Alabama’s Cathedral Caverns State Park

Alabama’s state parks feature everything from hunting, fishing, boating, canoeing, bird watching, wildlife peeping, swimming, camping, hiking, biking, arts and crafts, family activities, golfing, horseback riding, and much, much more. Most have places to either eat or stay in the park or close by. While Cathedral Caverns offer some of these, it remains mostly primitive with good reason. This is Alabama’s newest park.

There are five state parks offering restaurants in full-service lodges. Eleven parks have cottages, cabins and chalets. Two of the state parks offer rental campers. However, the Cathedral Caverns State Park in Woodville (35 miles east of Huntsville) offers only very primitive tent camping at designated sites with fire pits. A single water spigot serves the entire camping community. Porta-toilets are close by.

The entrance to Cathedral Caverns is the most unique of all the parks. Passing under the massive archway, the uniqueness of the park is immediately apparent. The entry is through a huge opening that is about 25 feet high and 126 feet across.

The new, modern welcome center has refreshments, gifts, restrooms, souvenirs and lots of information about the park and tours through the caves. As you enter into the bowels of Gunter Mountain, the dark, cool and clammy environment welcomes visitors into the caves and caverns. However, for the personal protection of visitors, no one can enter the Cathedral Caverns unless a tour guide is leading a supervised group through the caves.

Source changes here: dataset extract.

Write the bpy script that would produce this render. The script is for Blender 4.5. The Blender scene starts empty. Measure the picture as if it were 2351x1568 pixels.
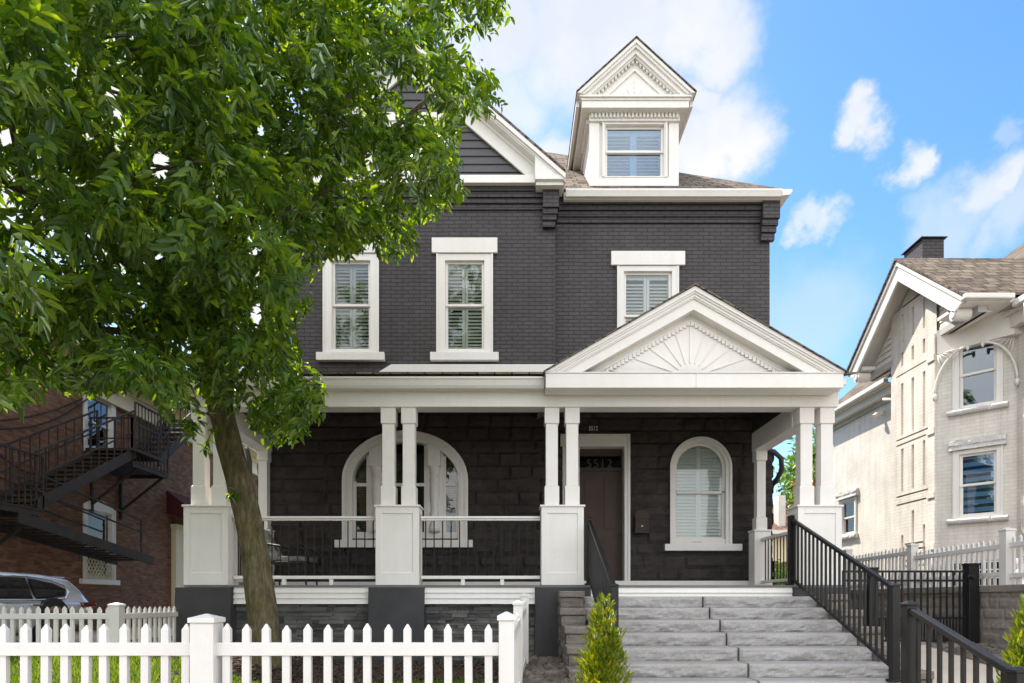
import bpy, bmesh, math, random
import numpy as np
from mathutils import Vector, Matrix, noise

random.seed(7)
RNG = np.random.default_rng(11)
SC = bpy.context.scene
COL = SC.collection
R = math.radians

# ------------------------------------------------------------------ camera
EYE, FPX, CX, HZ = 1.3, 1500.0, 1175.5, 1380.0
cam_d = bpy.data.cameras.new('camera')
cam = bpy.data.objects.new('camera', cam_d)
COL.objects.link(cam)
cam.location = (0, 0, EYE)
cam.rotation_euler = (R(90), 0, 0)
cam_d.sensor_width = 36
cam_d.lens = 36 * FPX / 2351
cam_d.shift_y = (HZ - 784) / 2351
cam_d.clip_end = 3000
SC.camera = cam


def PX(px, Y): return (px - CX) * Y / FPX
def PZ(py, Y): return EYE + (HZ - py) * Y / FPX
def W(px, py, Y): return Vector((PX(px, Y), Y, PZ(py, Y)))


# ------------------------------------------------------------------ sky, sun, exposure
SUN_EL = R(55)
SUN_AZ = math.atan2(-0.68, 0.72)
SKY_STRENGTH = 0.15
SC.view_settings.view_transform = 'Standard'
SC.view_settings.look = 'None'
SC.view_settings.gamma = 1
SC.view_settings.exposure = 1.52

sun_d = bpy.data.lights.new('sun', 'SUN')
sun_d.energy = 3.0
sun_d.angle = R(0.5)
sun_d.color = (1.0, 0.93, 0.82)
sun = bpy.data.objects.new('sun', sun_d)
COL.objects.link(sun)
sv = Vector((math.sin(SUN_AZ) * math.cos(SUN_EL), math.cos(SUN_AZ) * math.cos(SUN_EL), math.sin(SUN_EL)))
sun.rotation_euler = sv.to_track_quat('Z', 'Y').to_euler()
sun.location = (-8, 4, 20)

world = bpy.data.worlds.new('World')
SC.world = world
world.use_nodes = True


def build_world():
    nt = world.node_tree
    nt.nodes.clear()
    N, L = nt.nodes.new, nt.links.new
    out = N('ShaderNodeOutputWorld')
    bg = N('ShaderNodeBackground')
    bg.inputs['Strength'].default_value = SKY_STRENGTH
    L(bg.outputs[0], out.inputs[0])
    sky = N('ShaderNodeTexSky')
    sky.sky_type = 'NISHITA'
    sky.sun_disc = False
    sky.sun_elevation = SUN_EL
    sky.sun_rotation = SUN_AZ
    sky.air_density = 1.0
    sky.dust_density = 0.6
    sky.ozone_density = 1.2
    hs = N('ShaderNodeHueSaturation')
    hs.inputs['Hue'].default_value = 0.505
    hs.inputs['Saturation'].default_value = 1.3
    hs.inputs['Value'].default_value = 0.74
    L(sky.outputs[0], hs.inputs['Color'])
    tc = N('ShaderNodeTexCoord')
    # turbulence that breaks up the cloud edges
    n1 = N('ShaderNodeTexNoise')
    n1.inputs['Scale'].default_value = 11
    n1.inputs['Detail'].default_value = 9
    n1.inputs['Roughness'].default_value = 0.6
    L(tc.outputs['Generated'], n1.inputs['Vector'])
    sub = N('ShaderNodeVectorMath'); sub.operation = 'SUBTRACT'
    sub.inputs[1].default_value = (0.5, 0.5, 0.5)
    L(n1.outputs['Color'], sub.inputs[0])
    scl = N('ShaderNodeVectorMath'); scl.operation = 'SCALE'
    scl.inputs['Scale'].default_value = 0.115
    L(sub.outputs[0], scl.inputs[0])
    add = N('ShaderNodeVectorMath'); add.operation = 'ADD'
    L(tc.outputs['Generated'], add.inputs[0]); L(scl.outputs[0], add.inputs[1])

    def d(px, py): return Vector(((px - CX) / FPX, 1, (HZ - py) / FPX)).normalized()
    clouds = [(1190, 60, 150, 1), (1320, 70, 190, 1), (1450, 60, 200, 1), (1590, 50, 150, 1), (1655, 105, 110, 1),
              (1620, 0, 130, .9), (1090, 120, 130, .9), (1330, 175, 120, .6), (1520, 170, 120, .7), (1420, 190, 120, .5),
              (1660, 300, 120, 1), (1710, 335, 95, 1), (1610, 330, 110, .95), (1625, 230, 70, .9), (1560, 260, 80, .7),
              (1280, 350, 70, .8), (1180, 220, 110, .7),
              (1965, 285, 66, .95), (1978, 238, 52, 1), (1995, 310, 55, .9), (1940, 320, 45, .9),
              (2098, 375, 58, .9), (2125, 360, 40, .9), (2075, 385, 45, .8),
              (2245, 430, 82, .8), (2285, 410, 60, .9), (2195, 485, 100, .45), (2310, 480, 100, .55), (2130, 500, 80, .4),
              (1885, 500, 44, .75), (1850, 510, 40, .7), (1920, 500, 40, .5), (2303, 305, 38, .35),
              (300, 350, 420, 1), (0, 250, 420, 1), (560, 700, 260, 1), (-400, 200, 500, 1), (760, -200, 300, .9),
              (1860, 740, 170, .35), (1800, 850, 150, .4), (1200, 420, 160, .5)]
    acc = None
    for px, py, r, a in clouds:
        c = d(px, py)
        rr = 0.5 * ((d(px + r, py) - c).length + (d(px, py + r) - c).length)
        di = N('ShaderNodeVectorMath'); di.operation = 'DISTANCE'
        L(add.outputs[0], di.inputs[0]); di.inputs[1].default_value = c
        mr = N('ShaderNodeMapRange'); mr.interpolation_type = 'SMOOTHSTEP'
        mr.inputs['From Min'].default_value = rr * 1.22
        mr.inputs['From Max'].default_value = rr * 0.30
        mr.inputs['To Min'].default_value = 0
        mr.inputs['To Max'].default_value = a
        L(di.outputs['Value'], mr.inputs['Value'])
        if acc is None:
            acc = mr.outputs[0]
        else:
            mx = N('ShaderNodeMath'); mx.operation = 'MAXIMUM'
            L(acc, mx.inputs[0]); L(mr.outputs[0], mx.inputs[1])
            acc = mx.outputs[0]
    # unseen cloud added behind the camera to light the facade; reflects in the glass
    n2 = N('ShaderNodeTexNoise')
    n2.inputs['Scale'].default_value = 2.2; n2.inputs['Detail'].default_value = 7
    L(tc.outputs['Generated'], n2.inputs['Vector'])
    m2 = N('ShaderNodeMapRange')
    m2.inputs['From Min'].default_value = 0.30; m2.inputs['From Max'].default_value = 0.52
    L(n2.outputs['Fac'], m2.inputs['Value'])
    sep = N('ShaderNodeSeparateXYZ'); L(tc.outputs['Generated'], sep.inputs[0])
    back = N('ShaderNodeMapRange')
    back.inputs['From Min'].default_value = 0.25; back.inputs['From Max'].default_value = -0.05
    L(sep.outputs['Y'], back.inputs['Value'])
    mb = N('ShaderNodeMath'); mb.operation = 'MULTIPLY'
    L(m2.outputs[0], mb.inputs[0]); L(back.outputs[0], mb.inputs[1])
    mx = N('ShaderNodeMath'); mx.operation = 'MAXIMUM'
    L(acc, mx.inputs[0]); L(mb.outputs[0], mx.inputs[1])
    # thin veil that keeps cloud bodies from being flat
    n3 = N('ShaderNodeTexNoise')
    n3.inputs['Scale'].default_value = 5; n3.inputs['Detail'].default_value = 6
    L(tc.outputs['Generated'], n3.inputs['Vector'])
    cr = N('ShaderNodeValToRGB')
    cr.color_ramp.elements[0].position = 0.34; cr.color_ramp.elements[0].color = (2.6, 2.8, 3.15, 1)
    cr.color_ramp.elements[1].position = 0.62; cr.color_ramp.elements[1].color = (3.5, 3.40, 3.24, 1)
    L(n3.outputs['Fac'], cr.inputs[0])
    # clouds behind the camera, out of view, brightened to fill the shaded facade
    bk = N('ShaderNodeMapRange')
    bk.inputs['From Min'].default_value = 0.2; bk.inputs['From Max'].default_value = -0.4
    bk.inputs['To Min'].default_value = 0.73; bk.inputs['To Max'].default_value = 1.9
    L(sep.outputs['Y'], bk.inputs['Value'])
    cb = N('ShaderNodeVectorMath'); cb.operation = 'SCALE'
    L(cr.outputs[0], cb.inputs[0]); L(bk.outputs[0], cb.inputs['Scale'])
    mix = N('ShaderNodeMixRGB')
    L(mx.outputs[0], mix.inputs[0]); L(hs.outputs[0], mix.inputs[1]); L(cb.outputs[0], mix.inputs[2])
    L(mix.outputs[0], bg.inputs['Color'])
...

Stalagmite Mountain, a massive column called

“Goliath” and The Frozen Waterfall are three of the attractions along cave trails. Along the tour trail is a spot known as Big Rock Canyon, the Mystery River and dripping stalactites that hang from the ceilings, some as high as 45 feet ceiling-to-floor.
CAVE MOTTO

Take nothing but pictures
Leave nothing but footprints,
Kill nothing but time.

The atmosphere, as you enter, can be somewhat foggy. Those caves are dependable weather forecasters. Fog is an indicator of rain within a day or two. Most park visitors arrive in June, July or August and the cool environment inside the caverns proves to be a stark contrast to the sweltering summer heat outside. Cave temperatures remain constant at 57-60 degrees Fahrenheit year-round.

Artificial lighting exposes a geological wonder beyond any other formation in the world. Cathedral Caverns has one impressive spot where a stalactite and a stalagmite join to form an epic column. The formation is appropriately named “Goliath” for its 45-foot height, 40-foot thickness and 243-foot girth.

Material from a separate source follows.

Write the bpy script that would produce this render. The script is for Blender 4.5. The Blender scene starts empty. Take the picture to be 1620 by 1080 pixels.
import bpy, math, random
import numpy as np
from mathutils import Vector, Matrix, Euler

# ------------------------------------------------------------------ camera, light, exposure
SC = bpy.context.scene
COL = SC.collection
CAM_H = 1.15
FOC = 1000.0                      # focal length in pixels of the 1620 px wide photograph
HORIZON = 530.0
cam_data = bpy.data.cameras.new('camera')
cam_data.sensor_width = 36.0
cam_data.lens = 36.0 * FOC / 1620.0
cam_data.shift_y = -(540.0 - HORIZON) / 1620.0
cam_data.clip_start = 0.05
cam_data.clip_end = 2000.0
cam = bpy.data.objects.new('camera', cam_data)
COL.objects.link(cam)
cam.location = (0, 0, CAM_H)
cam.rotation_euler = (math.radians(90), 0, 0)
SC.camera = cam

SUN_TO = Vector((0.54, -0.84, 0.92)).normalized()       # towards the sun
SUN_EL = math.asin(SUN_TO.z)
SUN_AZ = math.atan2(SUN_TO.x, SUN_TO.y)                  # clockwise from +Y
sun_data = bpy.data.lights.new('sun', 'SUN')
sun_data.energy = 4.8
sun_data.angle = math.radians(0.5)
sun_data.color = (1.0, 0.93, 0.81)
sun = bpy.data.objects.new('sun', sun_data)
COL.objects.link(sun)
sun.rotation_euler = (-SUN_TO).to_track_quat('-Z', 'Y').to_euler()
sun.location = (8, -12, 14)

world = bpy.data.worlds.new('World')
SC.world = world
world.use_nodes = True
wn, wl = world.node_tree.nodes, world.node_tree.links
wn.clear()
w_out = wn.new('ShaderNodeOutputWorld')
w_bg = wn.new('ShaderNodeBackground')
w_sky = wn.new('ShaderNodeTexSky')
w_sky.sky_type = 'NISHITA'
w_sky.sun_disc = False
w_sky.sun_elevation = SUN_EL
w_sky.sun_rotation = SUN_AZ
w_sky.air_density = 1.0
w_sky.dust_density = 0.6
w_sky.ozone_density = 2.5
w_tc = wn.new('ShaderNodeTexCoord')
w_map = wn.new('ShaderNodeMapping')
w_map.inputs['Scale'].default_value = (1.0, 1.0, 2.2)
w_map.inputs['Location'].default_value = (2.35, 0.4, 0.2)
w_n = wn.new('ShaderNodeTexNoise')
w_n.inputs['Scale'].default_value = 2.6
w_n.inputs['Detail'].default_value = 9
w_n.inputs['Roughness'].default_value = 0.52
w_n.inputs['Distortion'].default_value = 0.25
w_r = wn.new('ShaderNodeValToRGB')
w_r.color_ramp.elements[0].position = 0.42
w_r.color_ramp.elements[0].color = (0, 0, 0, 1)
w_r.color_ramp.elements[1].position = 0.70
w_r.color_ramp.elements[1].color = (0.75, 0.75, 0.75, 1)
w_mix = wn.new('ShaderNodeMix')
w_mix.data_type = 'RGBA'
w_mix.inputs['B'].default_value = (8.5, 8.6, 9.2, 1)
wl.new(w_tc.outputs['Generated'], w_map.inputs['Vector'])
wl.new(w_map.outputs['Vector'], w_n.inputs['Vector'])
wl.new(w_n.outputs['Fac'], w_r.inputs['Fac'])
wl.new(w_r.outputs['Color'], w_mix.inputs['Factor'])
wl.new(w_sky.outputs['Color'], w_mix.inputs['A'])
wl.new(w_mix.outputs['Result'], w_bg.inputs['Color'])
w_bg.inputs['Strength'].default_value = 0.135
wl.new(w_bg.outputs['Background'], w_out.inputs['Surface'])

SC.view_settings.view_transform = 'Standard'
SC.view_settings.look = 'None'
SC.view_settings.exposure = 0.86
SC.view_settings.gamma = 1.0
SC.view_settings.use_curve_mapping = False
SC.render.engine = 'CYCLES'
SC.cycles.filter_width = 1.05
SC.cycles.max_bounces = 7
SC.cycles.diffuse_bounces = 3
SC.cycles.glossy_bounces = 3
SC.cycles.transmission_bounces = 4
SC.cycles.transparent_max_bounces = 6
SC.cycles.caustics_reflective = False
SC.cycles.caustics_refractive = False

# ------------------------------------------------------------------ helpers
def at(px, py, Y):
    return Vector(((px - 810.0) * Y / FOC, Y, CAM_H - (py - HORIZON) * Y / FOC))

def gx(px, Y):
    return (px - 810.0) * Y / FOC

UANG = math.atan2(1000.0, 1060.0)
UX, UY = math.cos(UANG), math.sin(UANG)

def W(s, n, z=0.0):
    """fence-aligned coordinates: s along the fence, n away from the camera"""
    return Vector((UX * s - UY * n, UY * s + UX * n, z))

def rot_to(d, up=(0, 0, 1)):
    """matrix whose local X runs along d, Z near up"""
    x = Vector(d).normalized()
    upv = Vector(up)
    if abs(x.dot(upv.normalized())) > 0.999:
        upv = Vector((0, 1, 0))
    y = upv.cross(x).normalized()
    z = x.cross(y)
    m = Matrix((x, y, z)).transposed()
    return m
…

There are only three close competitors to Cathedral Caverns for size, beauty and formations. They are 1) Mammoth Caves, Kentucky, 2) Luray Caverns, Virginia and 3) Carlsbad Caverns, New Mexico.

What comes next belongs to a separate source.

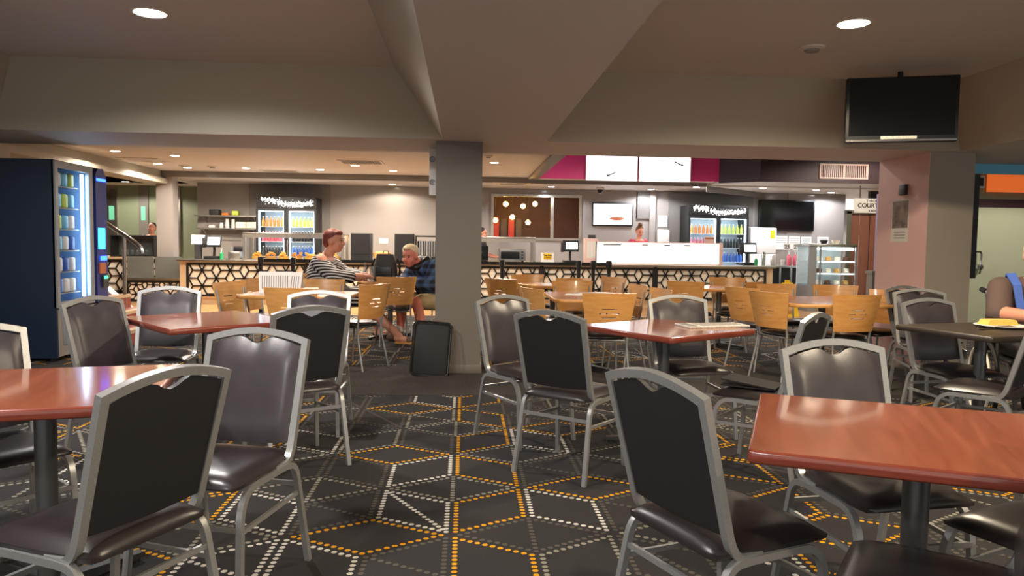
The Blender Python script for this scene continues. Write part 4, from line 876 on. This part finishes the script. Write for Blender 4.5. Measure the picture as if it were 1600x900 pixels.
MB().b2(.03, .045, .84, .98, .88, 1.0).build('keypad', 'copper_sign', cp); MB().b2(.03, .05, .90, 1.03, .72, .86).build('coin_slot', 'charcoal', cp); MB().b2(.05, .054, .92, 1.0, .82, .85).build('slot_light', 'led_green', cp)
for j in range(6):
    z = .70 + j * .225
    MB().b2(-.86, -.06, .05, .60, z - .012, z).build('shelf', 'grey_trim', vm)
    for k in range(4):
        m = ('white', 'sky', 'white', 'sky', 'white', 'blue', 'lime', 'white')[(j * 3 + k * 5) % 8]
        o = MB().box((0, 0, .075), (.05, .10, .15), .018).build('snack_packet', m, None, 60, (-4.18 - .10, 7.85 + .115 + k * .13, z))
        tag(o, f"upright snack packet on the {('lowest', 'second lowest', 'third lowest', 'fourth lowest', 'second highest', 'highest')[j]} vending shelf", 'snack', f'snack packets on vending shelf {"abcdef"[j]}')
# hand rail, sanitiser stand, heat lamps and servers' glass case on the left
hr = thing('hand_rail', 'chrome hand rail sloping down beside the stairs', 'rail', (0, 10.38, 0))
MB().tube([(-5.7, 0, 2.06), (-4.62, 0, 1.33), (-4.46, 0, 1.22), (-4.40, 0, 1.16), (-4.385, 0, 1.08)], .028, n=10).build('rail', 'chrome', hr)
MB().cyl((-4.62, 0, 0), (-4.62, 0, 1.32), .026, n=10).build('post', 'steel', hr); MB().cyl((-5.3, 0, .51), (-5.3, 0, 1.78), .026, n=10).build('post', 'steel', hr)
ss = thing('sanitiser_stand', 'hand sanitiser stand with yellow green bottle beside the vending machine', 'dispenser', (-5.15, 10.9, 0))
MB().cyl((0, 0, 0), (0, 0, 1.5), .018).cyl((0, 0, 0), (0, 0, .02), .12).build('pole', 'steel', ss); MB().b2(-.05, .05, -.07, -.012, 1.15, 1.48, .02).build('dispenser', 'white', ss); MB().lathe([(.045, 0), (.05, .02), (.05, .17), (.02, .21)], (.02, -.09, .83), 12).build('bottle', 'lime', ss); MB().b2(-.05, .07, -.15, -.012, .815, .83).build('bracket', 'steel', ss)
for k, x in enumerate((-8.3, -8.05)):
    t = thing('heat_lamp', ('chrome hanging heat lamp with coiled cord, nearer the vending machine', 'chrome hanging heat lamp with coiled cord, right one of the pair')[k], 'lamp', (x, 16.35, ZS))
    MB().lathe([(.09, -.22), (.10, -.2), (.10, 0)], n=18).build('canister', 'chrome', t)
    MB().tube([(.018 * math.cos(q * 1.1), .018 * math.sin(q * 1.1), -.22 - q * .008) for q in range(110)], .006, n=4).build('coiled_cord', 'black', t)
    MB().lathe([(.02, -1.10), (.05, -1.12), (.12, -1.28), (.11, -1.28)], n=18).build('shade', 'white', t)
struct(MB().b2(XL, -6.3, 15.8, 17.5, ZS, ZS + .1).build('ceiling_kitchen_left', 'ceiling_paint'))
gc = thing('glass_display', 'dark framed glass display case on the side counter below the smiling server', 'display case', (-6.95, 16.15, .90))
MB().b2(-.45, .45, -.18, .2, 0, .03).b2(-.45, .45, -.18, .2, .43, .45).b2(-.45, -.43, -.18, .2, .03, .43).b2(.43, .45, -.18, .2, .03, .43).build('frame', 'charcoal', gc); MB().b2(-.43, .43, -.175, -.17, .03, .43).build('pane', 'glass', gc); MB().b2(-.43, .43, .19, .2, .03, .43).build('back', 'grey_trim', gc)
for k in range(6): tag(MB().lathe([(.028, 0), (.034, .11), (.031, .11), (.026, .01)], n=12).build('drinking_glass', 'clear', None, 38, (-7.2 + k * .1, 16.1, .93)), 'drinking glass in the row inside the glass display', 'glass', 'glasses in display case')

# ---------------------------------------------------------------- television, column fittings, corridor
tv = thing('hung_television', 'black switched off television hung in the corner of the right ceiling tray', 'television', (3.78, 6.28, 2.215), R(-17))
tv.scale = (.9, .9, .94); MB().b2(-.50, .50, 0, .07, 0, .60, .008).build('bezel', 'black', tv); MB().b2(-.47, .47, -.004, 0, .06, .57).build('display', 'black_gloss', tv); MB().b2(-.49, .49, -.008, 0, .008, .026).build('silver_strip', 'chrome', tv); MB().b2(-.18, .14, -.014, -.004, .028, .055).build('label_plate', 'newsprint', tv)
MB().cyl((0, .1, .3), (0, .1, .66), .025).b2(-.12, .12, .07, .12, .2, .4).build('bracket', 'black', tv)
ps = thing('poster', 'paper poster with a dark haired figure photo taped to the pale column', 'poster', (4.698, 7.74, 1.36)); MB().b2(-.004, 0, -.16, .16, 0, .46).build('sheet', 'paper', ps); MB().b2(-.006, -.004, -.14, .14, .15, .44).build('picture', 'poster_art', ps)
for k in range(3): MB().b2(-.006, -.004, -.1, .1, .04 + k * .03, .048 + k * .03).build('text_line', 'ink_grey', ps)
tag(MB().b2(4.66, 4.70, 7.62, 7.74, 1.86, 1.97, .006).build('wall_sensor', 'charcoal'), 'small square sensor box above the poster on the pale column', 'sensor')
struct(MB().b2(5.85, 5.98, 8.3, 8.36, .95, 2.16).build('trim_8', 'black'))
wv = thing('wall_speaker', 'white wall mounted speaker with two round cones on the side of the grey pillar', 'speaker', (-.335, 8.0, 1.78)); MB().b2(-.045, .05, -.13, .13, 0, .52, .012).build('cabinet', 'white', wv)
for z in (.14, .38): MB().lathe([(.032, 0), (.03, .004), (.012, -.004)], n=16).build('cone', 'grey_trim', wv).matrix_local = Matrix.Translation((-.012, -.131, z)) @ Euler((R(90), 0, 0)).to_matrix().to_4x4()
t = thing('exit_sign', 'glowing copper coloured sign over the corridor door at the right edge', 'sign', (8.9, 11.7, 2.24)); MB().b2(-.32, .9, 0, .05, 0, .30).build('board', 'exit_glow', t)
t = thing('corridor_vent', 'small square vent beside the glowing copper sign', 'vent', (8.42, 11.72, 2.30)); MB().b2(-.11, .11, 0, .04, 0, .2).build('frame', 'ring', t); MB().b2(-.08, .08, -.004, 0, .03, .17).build('duct', 'charcoal', t)
dr = struct(MB().b2(8.05, 10.5, 11.70, 11.74, 0, 1.98).build('door_2', 'door_pale'))
MB().tube([(8.44, 11.69, .88), (8.44, 11.62, .90), (8.44, 11.60, 1.0), (8.44, 11.60, 1.22), (8.44, 11.62, 1.25), (8.34, 11.69, 1.25)], .018, n=8).build('door_handle', 'chrome', dr); MB().cyl((8.44, 11.60, 1.0), (8.44, 11.69, 1.0), .05).build('lock_rose', 'chrome', dr)
MB().b2(8.30, 8.31, 11.695, 11.70, 0, 1.98).build('door_joint', 'grey_trim', dr)
downlight(8.8, 9.6, 2.60, 'added unseen downlight lighting the corridor behind the pale column', r=.08); struct(MB().b2(7.9, XR, YB1 + .06, 11.8, 2.60, 2.66).build('ceiling_corridor', 'ceiling_paint'))  # corridor downlight is added because the corridor needs light
downlight(8.2, 12.7, 3.45, 'added unseen downlight before the maroon bulkhead, lighting the courtyard sign', r=.08, pw=1.7)  # added out of view to light the sign, strips and cake cabinet
# pass through window: glowing pendants inside the next room
for k, (x, z) in enumerate(((1.0, 2.25), (1.45, 2.22), (1.2, 1.95), (.75, 1.85), (1.75, 2.28), (1.6, 1.82))):
    t = thing('pendant_light', ('warm pendant globe, first seen through the pass through window', 'warm pendant globe high in the window, brightest pair right one', 'warm pendant globe lower in the middle of the window', 'warm pendant globe at the left edge of the window', 'warm pendant globe high near the window mullion', 'warm pendant globe low beside the window centre')[k], 'lamp', (x, 18.3 + .25 * (k % 3), z), 0, 'pendant globes beyond window')
    MB().ell((0, 0, 0), (.06, .06, .06), 12, 8).build('globe', 'pendant_glow', t); MB().cyl((0, 0, .05), (0, 0, 2.62 - z), .006, n=6).build('cord', 'black', t)
for k in range(4): tag(MB().b2(.75 + k * .2, .9 + k * .2, 19.6, 19.66, 0.0, 1.98 - .05 * (k % 2)).build('folded_banner', 'red' if k % 2 == 0 else 'plum'), 'tall red and plum banner strip seen through the window', 'banner', 'banners beyond window')

# ---------------------------------------------------------------- things on tables and floor
tr = thing('black_tray', 'black plastic tray leaning upright against the grey pillar', 'tray', (-.335, 7.10, .0)); M_ = Matrix.Rotation(R(-12), 4, 'X') @ Matrix.Rotation(R(4), 4, 'Y')
b = MB(); b.m = M_; b.b2(-.17, .17, .0, .012, .012, .51, .005); b.build('tray_floor', 'rubber', tr)
b = MB(); b.m = M_; b.tube([(-.18, -.012, .03), (-.15, -.012, .006), (.15, -.012, .006), (.18, -.012, .03), (.18, -.012, .49), (.15, -.012, .52), (-.15, -.012, .52), (-.18, -.012, .49)], .012, n=6, close=True); b.build('rim', 'black', tr)
np_ = thing('newspaper', 'folded newspaper lying on the middle right table', 'newspaper', (1.62, 4.72, .765), R(12)); MB().b2(-.22, .22, -.10, .10, 0, .014, .004).build('folded_pages', 'newsprint', np_); MB().b2(-.21, -.15, -.09, .09, .014, .0155).build('picture', 'ink_grey', np_)
for k in range(4): MB().b2(-.12, .2, -.075 + k * .045, -.05 + k * .045, .014, .015).build('text_column', 'ink_grey', np_)
fo = thing('black_folder', 'black folder lying on the seat of the chair turned left', 'folder', (1.66, 4.12, .492), R(-35)); MB().b2(-.15, .15, -.11, .11, 0, .008).build('back_cover', 'black', fo); MB().box((0, 0, .022), (.30, .22, .008), ry=R(6)).build('front_cover', 'black', fo)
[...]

These particular caves are quite rare. Others sites may be longer or higher. However, Cathedral Caverns have volume – length, width and height. Archeologists from two universities say that formations inside the caverns are millions of years in age. Artifacts estimated at 200 to 9,000 years old were inside the caves.

The wonder of Cathedral Caverns attracts visitors from all over the world and around the neighborhood. There is a certain fascination with geological formations, their history and the archeological findings associated with caves. When the caves have formations that are as beautiful and massive as those in Cathedral Caverns, interest is especially high.

Cathedral Caverns State Park often hosts school field trips, scout groups and church groups. Since the caves maintain a constant temperature during all 12 months, anytime is a good time to visit Alabama’s newest state park.